[TASK TO COMPLETE]: Below is the data. Give it again, complete and exact.

*** DATA EXTRACT ***

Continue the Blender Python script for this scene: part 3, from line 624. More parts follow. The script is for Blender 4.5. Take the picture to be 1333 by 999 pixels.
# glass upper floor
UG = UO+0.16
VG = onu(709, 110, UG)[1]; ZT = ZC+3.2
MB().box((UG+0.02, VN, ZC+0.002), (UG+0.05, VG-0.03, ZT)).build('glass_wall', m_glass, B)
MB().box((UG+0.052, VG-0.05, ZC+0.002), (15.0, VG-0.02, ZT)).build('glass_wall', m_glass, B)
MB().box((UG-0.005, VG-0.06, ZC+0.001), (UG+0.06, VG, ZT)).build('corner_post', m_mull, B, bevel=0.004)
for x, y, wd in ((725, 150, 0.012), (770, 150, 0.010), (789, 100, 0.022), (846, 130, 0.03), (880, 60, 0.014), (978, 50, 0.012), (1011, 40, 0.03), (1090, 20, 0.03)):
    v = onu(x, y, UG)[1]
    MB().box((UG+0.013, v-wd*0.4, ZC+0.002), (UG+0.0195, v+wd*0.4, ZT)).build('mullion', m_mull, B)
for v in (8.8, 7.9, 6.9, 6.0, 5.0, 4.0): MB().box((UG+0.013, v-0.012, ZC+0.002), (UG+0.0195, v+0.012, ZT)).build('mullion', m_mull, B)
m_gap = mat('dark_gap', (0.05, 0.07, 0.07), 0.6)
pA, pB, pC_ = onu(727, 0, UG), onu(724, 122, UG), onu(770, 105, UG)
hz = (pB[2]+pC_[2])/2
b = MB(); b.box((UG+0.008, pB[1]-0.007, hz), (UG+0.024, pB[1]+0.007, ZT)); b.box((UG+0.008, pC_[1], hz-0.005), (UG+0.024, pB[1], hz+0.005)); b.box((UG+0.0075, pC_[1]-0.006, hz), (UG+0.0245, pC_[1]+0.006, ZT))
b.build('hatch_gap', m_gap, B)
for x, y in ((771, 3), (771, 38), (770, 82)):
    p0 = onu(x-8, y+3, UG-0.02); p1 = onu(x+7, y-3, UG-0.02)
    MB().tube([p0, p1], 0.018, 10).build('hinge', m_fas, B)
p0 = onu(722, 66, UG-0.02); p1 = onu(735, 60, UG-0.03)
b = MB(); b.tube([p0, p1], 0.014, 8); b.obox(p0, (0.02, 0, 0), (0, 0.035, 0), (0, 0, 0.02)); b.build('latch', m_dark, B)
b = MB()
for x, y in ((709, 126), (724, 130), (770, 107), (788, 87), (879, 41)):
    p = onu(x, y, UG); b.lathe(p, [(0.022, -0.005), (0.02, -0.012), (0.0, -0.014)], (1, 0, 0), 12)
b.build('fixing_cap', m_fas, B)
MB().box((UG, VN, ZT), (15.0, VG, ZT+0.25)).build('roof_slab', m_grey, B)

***

[EXPECTED ANSWER]:
Continue the Blender Python script for this scene: part 3, from line 624. More parts follow. The script is for Blender 4.5. Take the picture to be 1333 by 999 pixels.
# glass upper floor
UG = UO+0.16
VG = onu(709, 110, UG)[1]; ZT = ZC+3.2
MB().box((UG+0.02, VN, ZC+0.002), (UG+0.05, VG-0.03, ZT)).build('glass_wall', m_glass, B)
MB().box((UG+0.052, VG-0.05, ZC+0.002), (15.0, VG-0.02, ZT)).build('glass_wall', m_glass, B)
MB().box((UG-0.005, VG-0.06, ZC+0.001), (UG+0.06, VG, ZT)).build('corner_post', m_mull, B, bevel=0.004)
for x, y, wd in ((725, 150, 0.012), (770, 150, 0.010), (789, 100, 0.022), (846, 130, 0.03), (880, 60, 0.014), (978, 50, 0.012), (1011, 40, 0.03), (1090, 20, 0.03)):
    v = onu(x, y, UG)[1]
    MB().box((UG+0.013, v-wd*0.4, ZC+0.002), (UG+0.0195, v+wd*0.4, ZT)).build('mullion', m_mull, B)
for v in (8.8, 7.9, 6.9, 6.0, 5.0, 4.0): MB().box((UG+0.013, v-0.012, ZC+0.002), (UG+0.0195, v+0.012, ZT)).build('mullion', m_mull, B)
m_gap = mat('dark_gap', (0.05, 0.07, 0.07), 0.6)
pA, pB, pC_ = onu(727, 0, UG), onu(724, 122, UG), onu(770, 105, UG)
hz = (pB[2]+pC_[2])/2
b = MB(); b.box((UG+0.008, pB[1]-0.007, hz), (UG+0.024, pB[1]+0.007, ZT)); b.box((UG+0.008, pC_[1], hz-0.005), (UG+0.024, pB[1], hz+0.005)); b.box((UG+0.0075, pC_[1]-0.006, hz), (UG+0.0245, pC_[1]+0.006, ZT))
b.build('hatch_gap', m_gap, B)
for x, y in ((771, 3), (771, 38), (770, 82)):
    p0 = onu(x-8, y+3, UG-0.02); p1 = onu(x+7, y-3, UG-0.02)
    MB().tube([p0, p1], 0.018, 10).build('hinge', m_fas, B)
p0 = onu(722, 66, UG-0.02); p1 = onu(735, 60, UG-0.03)
b = MB(); b.tube([p0, p1], 0.014, 8); b.obox(p0, (0.02, 0, 0), (0, 0.035, 0), (0, 0, 0.02)); b.build('latch', m_dark, B)
b = MB()
for x, y in ((709, 126), (724, 130), (770, 107), (788, 87), (879, 41)):
    p = onu(x, y, UG); b.lathe(p, [(0.022, -0.005), (0.02, -0.012), (0.0, -0.014)], (1, 0, 0), 12)
b.build('fixing_cap', m_fas, B)
MB().box((UG, VN, ZT), (15.0, VG, ZT+0.25)).build('roof_slab', m_grey, B)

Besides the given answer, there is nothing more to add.